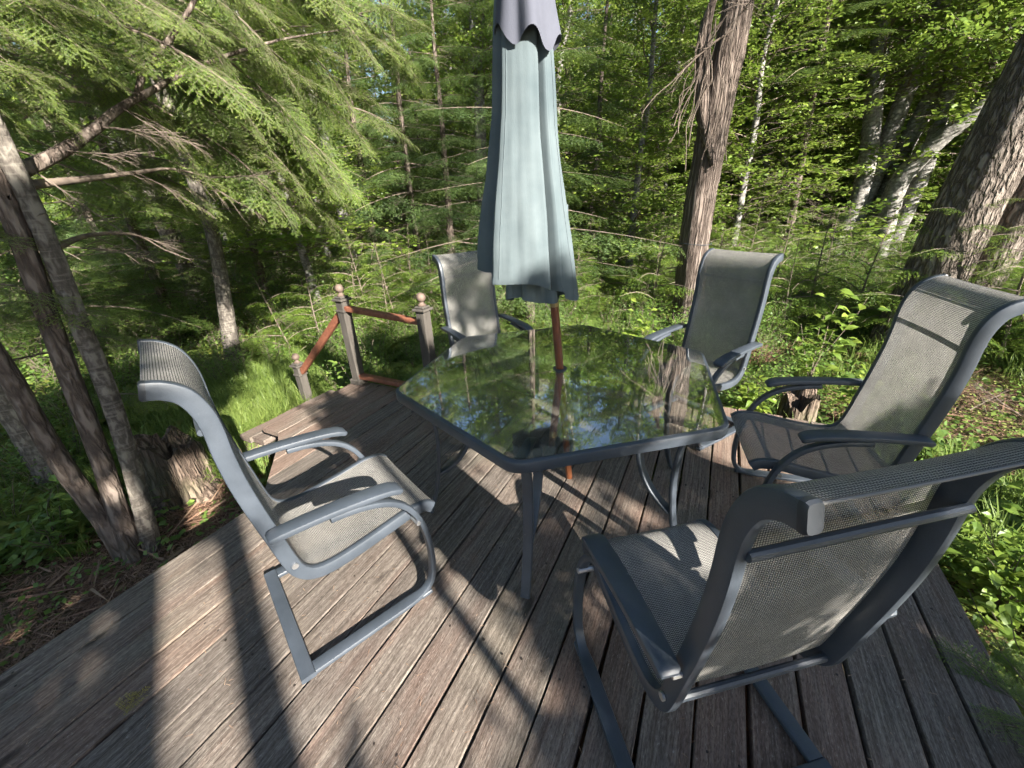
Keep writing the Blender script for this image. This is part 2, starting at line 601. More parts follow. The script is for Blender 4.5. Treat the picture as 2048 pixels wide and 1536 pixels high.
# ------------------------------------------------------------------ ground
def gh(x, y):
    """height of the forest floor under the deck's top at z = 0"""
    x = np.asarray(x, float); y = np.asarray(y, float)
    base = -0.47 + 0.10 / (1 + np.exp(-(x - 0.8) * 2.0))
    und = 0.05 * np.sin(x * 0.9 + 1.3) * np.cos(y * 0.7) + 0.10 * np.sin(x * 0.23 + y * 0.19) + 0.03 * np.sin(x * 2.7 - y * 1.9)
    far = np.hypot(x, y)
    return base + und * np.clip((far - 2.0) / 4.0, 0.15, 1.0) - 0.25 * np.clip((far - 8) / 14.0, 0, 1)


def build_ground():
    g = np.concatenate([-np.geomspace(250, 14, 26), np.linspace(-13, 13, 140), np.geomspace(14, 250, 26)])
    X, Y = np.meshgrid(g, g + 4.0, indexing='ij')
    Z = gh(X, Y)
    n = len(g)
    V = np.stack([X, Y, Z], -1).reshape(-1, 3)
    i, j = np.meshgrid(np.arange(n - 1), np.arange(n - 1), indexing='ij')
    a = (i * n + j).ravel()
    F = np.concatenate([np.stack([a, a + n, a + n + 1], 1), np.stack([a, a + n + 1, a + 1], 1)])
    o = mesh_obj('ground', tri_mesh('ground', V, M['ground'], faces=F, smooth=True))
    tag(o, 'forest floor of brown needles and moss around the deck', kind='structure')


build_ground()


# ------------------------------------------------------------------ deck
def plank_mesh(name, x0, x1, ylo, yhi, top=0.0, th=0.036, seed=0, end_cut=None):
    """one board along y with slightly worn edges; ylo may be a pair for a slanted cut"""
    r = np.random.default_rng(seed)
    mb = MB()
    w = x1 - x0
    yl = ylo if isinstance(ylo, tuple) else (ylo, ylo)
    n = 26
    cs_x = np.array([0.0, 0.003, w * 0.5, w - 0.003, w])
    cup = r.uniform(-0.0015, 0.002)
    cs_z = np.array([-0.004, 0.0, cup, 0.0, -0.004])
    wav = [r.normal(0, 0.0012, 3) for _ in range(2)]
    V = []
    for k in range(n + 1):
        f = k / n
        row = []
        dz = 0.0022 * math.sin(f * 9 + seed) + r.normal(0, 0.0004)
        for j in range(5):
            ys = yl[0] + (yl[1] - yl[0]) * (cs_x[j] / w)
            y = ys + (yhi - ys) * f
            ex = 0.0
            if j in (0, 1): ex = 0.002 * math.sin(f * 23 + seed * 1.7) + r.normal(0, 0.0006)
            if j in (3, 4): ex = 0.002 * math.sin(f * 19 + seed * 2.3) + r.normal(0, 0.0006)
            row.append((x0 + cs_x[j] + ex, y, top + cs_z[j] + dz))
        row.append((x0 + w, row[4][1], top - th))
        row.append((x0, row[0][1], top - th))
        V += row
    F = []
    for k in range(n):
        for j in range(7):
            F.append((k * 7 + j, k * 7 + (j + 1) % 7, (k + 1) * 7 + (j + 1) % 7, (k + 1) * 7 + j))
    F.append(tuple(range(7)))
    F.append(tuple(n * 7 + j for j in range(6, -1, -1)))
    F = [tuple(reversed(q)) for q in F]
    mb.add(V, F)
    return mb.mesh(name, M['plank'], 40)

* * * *

> Exercise brief
Except for the pictures, copy the material above exactly.

> Answer to the task
Keep writing the Blender script for this image. This is part 2, starting at line 601. More parts follow. The script is for Blender 4.5. Treat the picture as 2048 pixels wide and 1536 pixels high.
# ------------------------------------------------------------------ ground
def gh(x, y):
    """height of the forest floor under the deck's top at z = 0"""
    x = np.asarray(x, float); y = np.asarray(y, float)
    base = -0.47 + 0.10 / (1 + np.exp(-(x - 0.8) * 2.0))
    und = 0.05 * np.sin(x * 0.9 + 1.3) * np.cos(y * 0.7) + 0.10 * np.sin(x * 0.23 + y * 0.19) + 0.03 * np.sin(x * 2.7 - y * 1.9)
    far = np.hypot(x, y)
    return base + und * np.clip((far - 2.0) / 4.0, 0.15, 1.0) - 0.25 * np.clip((far - 8) / 14.0, 0, 1)


def build_ground():
    g = np.concatenate([-np.geomspace(250, 14, 26), np.linspace(-13, 13, 140), np.geomspace(14, 250, 26)])
    X, Y = np.meshgrid(g, g + 4.0, indexing='ij')
    Z = gh(X, Y)
    n = len(g)
    V = np.stack([X, Y, Z], -1).reshape(-1, 3)
    i, j = np.meshgrid(np.arange(n - 1), np.arange(n - 1), indexing='ij')
    a = (i * n + j).ravel()
    F = np.concatenate([np.stack([a, a + n, a + n + 1], 1), np.stack([a, a + n + 1, a + 1], 1)])
    o = mesh_obj('ground', tri_mesh('ground', V, M['ground'], faces=F, smooth=True))
    tag(o, 'forest floor of brown needles and moss around the deck', kind='structure')


build_ground()


# ------------------------------------------------------------------ deck
def plank_mesh(name, x0, x1, ylo, yhi, top=0.0, th=0.036, seed=0, end_cut=None):
    """one board along y with slightly worn edges; ylo may be a pair for a slanted cut"""
    r = np.random.default_rng(seed)
    mb = MB()
    w = x1 - x0
    yl = ylo if isinstance(ylo, tuple) else (ylo, ylo)
    n = 26
    cs_x = np.array([0.0, 0.003, w * 0.5, w - 0.003, w])
    cup = r.uniform(-0.0015, 0.002)
    cs_z = np.array([-0.004, 0.0, cup, 0.0, -0.004])
    wav = [r.normal(0, 0.0012, 3) for _ in range(2)]
    V = []
    for k in range(n + 1):
        f = k / n
        row = []
        dz = 0.0022 * math.sin(f * 9 + seed) + r.normal(0, 0.0004)
        for j in range(5):
            ys = yl[0] + (yl[1] - yl[0]) * (cs_x[j] / w)
            y = ys + (yhi - ys) * f
            ex = 0.0
            if j in (0, 1): ex = 0.002 * math.sin(f * 23 + seed * 1.7) + r.normal(0, 0.0006)
            if j in (3, 4): ex = 0.002 * math.sin(f * 19 + seed * 2.3) + r.normal(0, 0.0006)
            row.append((x0 + cs_x[j] + ex, y, top + cs_z[j] + dz))
        row.append((x0 + w, row[4][1], top - th))
        row.append((x0, row[0][1], top - th))
        V += row
    F = []
    for k in range(n):
        for j in range(7):
            F.append((k * 7 + j, k * 7 + (j + 1) % 7, (k + 1) * 7 + (j + 1) % 7, (k + 1) * 7 + j))
    F.append(tuple(range(7)))
    F.append(tuple(n * 7 + j for j in range(6, -1, -1)))
    F = [tuple(reversed(q)) for q in F]
    mb.add(V, F)
    return mb.mesh(name, M['plank'], 40)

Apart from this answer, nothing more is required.